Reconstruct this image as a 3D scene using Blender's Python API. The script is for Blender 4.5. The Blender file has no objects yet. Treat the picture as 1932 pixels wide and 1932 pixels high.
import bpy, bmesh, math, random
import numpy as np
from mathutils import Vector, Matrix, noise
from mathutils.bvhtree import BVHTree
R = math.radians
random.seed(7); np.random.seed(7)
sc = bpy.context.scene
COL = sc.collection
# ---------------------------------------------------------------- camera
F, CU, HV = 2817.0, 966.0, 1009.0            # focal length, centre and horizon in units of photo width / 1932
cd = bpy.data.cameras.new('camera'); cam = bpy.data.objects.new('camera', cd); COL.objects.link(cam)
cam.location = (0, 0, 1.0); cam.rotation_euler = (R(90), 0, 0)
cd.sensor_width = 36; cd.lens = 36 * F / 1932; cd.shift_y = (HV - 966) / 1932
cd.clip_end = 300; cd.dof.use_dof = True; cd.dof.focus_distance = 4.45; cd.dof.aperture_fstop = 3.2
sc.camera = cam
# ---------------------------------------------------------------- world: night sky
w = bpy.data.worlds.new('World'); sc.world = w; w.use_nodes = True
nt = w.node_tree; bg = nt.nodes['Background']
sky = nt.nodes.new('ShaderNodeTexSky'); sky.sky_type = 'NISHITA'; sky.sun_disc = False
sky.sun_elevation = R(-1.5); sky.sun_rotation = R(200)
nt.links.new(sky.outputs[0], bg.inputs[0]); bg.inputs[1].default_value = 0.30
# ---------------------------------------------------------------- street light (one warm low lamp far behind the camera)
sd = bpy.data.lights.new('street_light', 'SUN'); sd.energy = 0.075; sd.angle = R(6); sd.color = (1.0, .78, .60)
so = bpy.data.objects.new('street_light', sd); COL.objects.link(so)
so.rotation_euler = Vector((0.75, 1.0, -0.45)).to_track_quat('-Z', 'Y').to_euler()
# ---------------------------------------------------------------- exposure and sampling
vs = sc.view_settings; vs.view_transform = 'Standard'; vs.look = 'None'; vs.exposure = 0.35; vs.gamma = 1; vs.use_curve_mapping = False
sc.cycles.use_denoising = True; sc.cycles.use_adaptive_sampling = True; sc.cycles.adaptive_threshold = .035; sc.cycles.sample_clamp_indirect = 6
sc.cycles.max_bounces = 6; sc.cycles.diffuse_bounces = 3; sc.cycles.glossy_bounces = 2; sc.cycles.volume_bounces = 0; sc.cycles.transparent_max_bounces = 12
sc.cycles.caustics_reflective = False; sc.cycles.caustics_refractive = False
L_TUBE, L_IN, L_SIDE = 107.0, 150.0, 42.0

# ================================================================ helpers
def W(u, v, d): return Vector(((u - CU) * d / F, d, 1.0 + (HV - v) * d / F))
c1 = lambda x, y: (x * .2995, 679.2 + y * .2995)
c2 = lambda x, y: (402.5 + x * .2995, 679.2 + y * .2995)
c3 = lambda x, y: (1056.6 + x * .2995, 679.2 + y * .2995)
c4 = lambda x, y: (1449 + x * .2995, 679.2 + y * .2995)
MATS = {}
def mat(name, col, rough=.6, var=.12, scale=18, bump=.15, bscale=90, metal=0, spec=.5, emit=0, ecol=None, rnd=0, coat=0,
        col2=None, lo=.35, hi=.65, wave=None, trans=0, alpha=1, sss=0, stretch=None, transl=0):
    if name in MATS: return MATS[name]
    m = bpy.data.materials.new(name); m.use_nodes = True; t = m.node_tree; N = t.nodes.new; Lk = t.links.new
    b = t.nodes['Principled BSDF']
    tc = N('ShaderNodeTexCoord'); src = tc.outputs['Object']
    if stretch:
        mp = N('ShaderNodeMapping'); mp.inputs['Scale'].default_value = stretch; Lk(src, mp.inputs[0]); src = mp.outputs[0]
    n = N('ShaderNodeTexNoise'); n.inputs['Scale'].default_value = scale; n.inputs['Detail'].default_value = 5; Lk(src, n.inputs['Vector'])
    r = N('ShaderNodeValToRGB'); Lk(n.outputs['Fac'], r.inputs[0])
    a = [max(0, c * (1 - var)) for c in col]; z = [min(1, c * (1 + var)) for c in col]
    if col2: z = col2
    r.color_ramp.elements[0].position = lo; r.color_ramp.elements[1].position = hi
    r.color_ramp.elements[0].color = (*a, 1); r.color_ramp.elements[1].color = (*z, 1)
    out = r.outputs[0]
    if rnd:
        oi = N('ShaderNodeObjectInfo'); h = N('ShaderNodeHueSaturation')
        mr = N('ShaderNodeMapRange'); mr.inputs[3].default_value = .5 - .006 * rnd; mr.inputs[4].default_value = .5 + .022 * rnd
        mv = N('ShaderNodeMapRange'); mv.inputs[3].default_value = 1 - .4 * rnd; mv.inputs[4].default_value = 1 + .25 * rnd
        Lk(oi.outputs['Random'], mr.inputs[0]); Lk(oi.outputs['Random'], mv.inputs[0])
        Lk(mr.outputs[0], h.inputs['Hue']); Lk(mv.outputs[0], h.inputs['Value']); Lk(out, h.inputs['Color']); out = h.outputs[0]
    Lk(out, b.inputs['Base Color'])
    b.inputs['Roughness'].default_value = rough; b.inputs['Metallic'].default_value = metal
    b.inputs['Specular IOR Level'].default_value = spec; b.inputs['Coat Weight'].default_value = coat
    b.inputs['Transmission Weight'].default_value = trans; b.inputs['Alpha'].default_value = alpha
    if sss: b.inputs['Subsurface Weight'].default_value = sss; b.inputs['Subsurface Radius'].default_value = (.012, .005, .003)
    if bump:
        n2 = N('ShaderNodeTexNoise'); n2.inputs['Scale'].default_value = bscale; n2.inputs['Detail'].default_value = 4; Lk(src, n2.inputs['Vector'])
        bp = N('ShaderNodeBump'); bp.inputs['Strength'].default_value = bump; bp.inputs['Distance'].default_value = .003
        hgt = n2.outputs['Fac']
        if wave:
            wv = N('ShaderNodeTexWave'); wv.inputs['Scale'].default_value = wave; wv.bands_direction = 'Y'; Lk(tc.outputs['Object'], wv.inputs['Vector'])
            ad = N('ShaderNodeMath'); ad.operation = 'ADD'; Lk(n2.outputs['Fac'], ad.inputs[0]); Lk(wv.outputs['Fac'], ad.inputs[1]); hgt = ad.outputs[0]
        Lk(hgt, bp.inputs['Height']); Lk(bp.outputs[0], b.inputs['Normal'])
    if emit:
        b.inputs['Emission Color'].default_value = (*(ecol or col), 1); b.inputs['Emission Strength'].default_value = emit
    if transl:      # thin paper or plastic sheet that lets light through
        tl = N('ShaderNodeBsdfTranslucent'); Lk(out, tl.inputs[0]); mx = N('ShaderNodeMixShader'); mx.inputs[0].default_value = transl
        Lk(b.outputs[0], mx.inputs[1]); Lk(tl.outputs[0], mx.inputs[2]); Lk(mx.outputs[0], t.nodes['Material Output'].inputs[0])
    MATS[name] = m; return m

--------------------

# EXERCISE REQUIREMENTS
Would you copy out each line exactly as written?

# ANSWER TO THIS EXERCISE
Reconstruct this image as a 3D scene using Blender's Python API. The script is for Blender 4.5. The Blender file has no objects yet. Treat the picture as 1932 pixels wide and 1932 pixels high.
import bpy, bmesh, math, random
import numpy as np
from mathutils import Vector, Matrix, noise
from mathutils.bvhtree import BVHTree
R = math.radians
random.seed(7); np.random.seed(7)
sc = bpy.context.scene
COL = sc.collection
# ---------------------------------------------------------------- camera
F, CU, HV = 2817.0, 966.0, 1009.0            # focal length, centre and horizon in units of photo width / 1932
cd = bpy.data.cameras.new('camera'); cam = bpy.data.objects.new('camera', cd); COL.objects.link(cam)
cam.location = (0, 0, 1.0); cam.rotation_euler = (R(90), 0, 0)
cd.sensor_width = 36; cd.lens = 36 * F / 1932; cd.shift_y = (HV - 966) / 1932
cd.clip_end = 300; cd.dof.use_dof = True; cd.dof.focus_distance = 4.45; cd.dof.aperture_fstop = 3.2
sc.camera = cam
# ---------------------------------------------------------------- world: night sky
w = bpy.data.worlds.new('World'); sc.world = w; w.use_nodes = True
nt = w.node_tree; bg = nt.nodes['Background']
sky = nt.nodes.new('ShaderNodeTexSky'); sky.sky_type = 'NISHITA'; sky.sun_disc = False
sky.sun_elevation = R(-1.5); sky.sun_rotation = R(200)
nt.links.new(sky.outputs[0], bg.inputs[0]); bg.inputs[1].default_value = 0.30
# ---------------------------------------------------------------- street light (one warm low lamp far behind the camera)
sd = bpy.data.lights.new('street_light', 'SUN'); sd.energy = 0.075; sd.angle = R(6); sd.color = (1.0, .78, .60)
so = bpy.data.objects.new('street_light', sd); COL.objects.link(so)
so.rotation_euler = Vector((0.75, 1.0, -0.45)).to_track_quat('-Z', 'Y').to_euler()
# ---------------------------------------------------------------- exposure and sampling
vs = sc.view_settings; vs.view_transform = 'Standard'; vs.look = 'None'; vs.exposure = 0.35; vs.gamma = 1; vs.use_curve_mapping = False
sc.cycles.use_denoising = True; sc.cycles.use_adaptive_sampling = True; sc.cycles.adaptive_threshold = .035; sc.cycles.sample_clamp_indirect = 6
sc.cycles.max_bounces = 6; sc.cycles.diffuse_bounces = 3; sc.cycles.glossy_bounces = 2; sc.cycles.volume_bounces = 0; sc.cycles.transparent_max_bounces = 12
sc.cycles.caustics_reflective = False; sc.cycles.caustics_refractive = False
L_TUBE, L_IN, L_SIDE = 107.0, 150.0, 42.0

# ================================================================ helpers
def W(u, v, d): return Vector(((u - CU) * d / F, d, 1.0 + (HV - v) * d / F))
c1 = lambda x, y: (x * .2995, 679.2 + y * .2995)
c2 = lambda x, y: (402.5 + x * .2995, 679.2 + y * .2995)
c3 = lambda x, y: (1056.6 + x * .2995, 679.2 + y * .2995)
c4 = lambda x, y: (1449 + x * .2995, 679.2 + y * .2995)
MATS = {}
def mat(name, col, rough=.6, var=.12, scale=18, bump=.15, bscale=90, metal=0, spec=.5, emit=0, ecol=None, rnd=0, coat=0,
        col2=None, lo=.35, hi=.65, wave=None, trans=0, alpha=1, sss=0, stretch=None, transl=0):
    if name in MATS: return MATS[name]
    m = bpy.data.materials.new(name); m.use_nodes = True; t = m.node_tree; N = t.nodes.new; Lk = t.links.new
    b = t.nodes['Principled BSDF']
    tc = N('ShaderNodeTexCoord'); src = tc.outputs['Object']
    if stretch:
        mp = N('ShaderNodeMapping'); mp.inputs['Scale'].default_value = stretch; Lk(src, mp.inputs[0]); src = mp.outputs[0]
    n = N('ShaderNodeTexNoise'); n.inputs['Scale'].default_value = scale; n.inputs['Detail'].default_value = 5; Lk(src, n.inputs['Vector'])
    r = N('ShaderNodeValToRGB'); Lk(n.outputs['Fac'], r.inputs[0])
    a = [max(0, c * (1 - var)) for c in col]; z = [min(1, c * (1 + var)) for c in col]
    if col2: z = col2
    r.color_ramp.elements[0].position = lo; r.color_ramp.elements[1].position = hi
    r.color_ramp.elements[0].color = (*a, 1); r.color_ramp.elements[1].color = (*z, 1)
    out = r.outputs[0]
    if rnd:
        oi = N('ShaderNodeObjectInfo'); h = N('ShaderNodeHueSaturation')
        mr = N('ShaderNodeMapRange'); mr.inputs[3].default_value = .5 - .006 * rnd; mr.inputs[4].default_value = .5 + .022 * rnd
        mv = N('ShaderNodeMapRange'); mv.inputs[3].default_value = 1 - .4 * rnd; mv.inputs[4].default_value = 1 + .25 * rnd
        Lk(oi.outputs['Random'], mr.inputs[0]); Lk(oi.outputs['Random'], mv.inputs[0])
        Lk(mr.outputs[0], h.inputs['Hue']); Lk(mv.outputs[0], h.inputs['Value']); Lk(out, h.inputs['Color']); out = h.outputs[0]
    Lk(out, b.inputs['Base Color'])
    b.inputs['Roughness'].default_value = rough; b.inputs['Metallic'].default_value = metal
    b.inputs['Specular IOR Level'].default_value = spec; b.inputs['Coat Weight'].default_value = coat
    b.inputs['Transmission Weight'].default_value = trans; b.inputs['Alpha'].default_value = alpha
    if sss: b.inputs['Subsurface Weight'].default_value = sss; b.inputs['Subsurface Radius'].default_value = (.012, .005, .003)
    if bump:
        n2 = N('ShaderNodeTexNoise'); n2.inputs['Scale'].default_value = bscale; n2.inputs['Detail'].default_value = 4; Lk(src, n2.inputs['Vector'])
        bp = N('ShaderNodeBump'); bp.inputs['Strength'].default_value = bump; bp.inputs['Distance'].default_value = .003
        hgt = n2.outputs['Fac']
        if wave:
            wv = N('ShaderNodeTexWave'); wv.inputs['Scale'].default_value = wave; wv.bands_direction = 'Y'; Lk(tc.outputs['Object'], wv.inputs['Vector'])
            ad = N('ShaderNodeMath'); ad.operation = 'ADD'; Lk(n2.outputs['Fac'], ad.inputs[0]); Lk(wv.outputs['Fac'], ad.inputs[1]); hgt = ad.outputs[0]
        Lk(hgt, bp.inputs['Height']); Lk(bp.outputs[0], b.inputs['Normal'])
    if emit:
        b.inputs['Emission Color'].default_value = (*(ecol or col), 1); b.inputs['Emission Strength'].default_value = emit
    if transl:      # thin paper or plastic sheet that lets light through
        tl = N('ShaderNodeBsdfTranslucent'); Lk(out, tl.inputs[0]); mx = N('ShaderNodeMixShader'); mx.inputs[0].default_value = transl
        Lk(b.outputs[0], mx.inputs[1]); Lk(tl.outputs[0], mx.inputs[2]); Lk(mx.outputs[0], t.nodes['Material Output'].inputs[0])
    MATS[name] = m; return m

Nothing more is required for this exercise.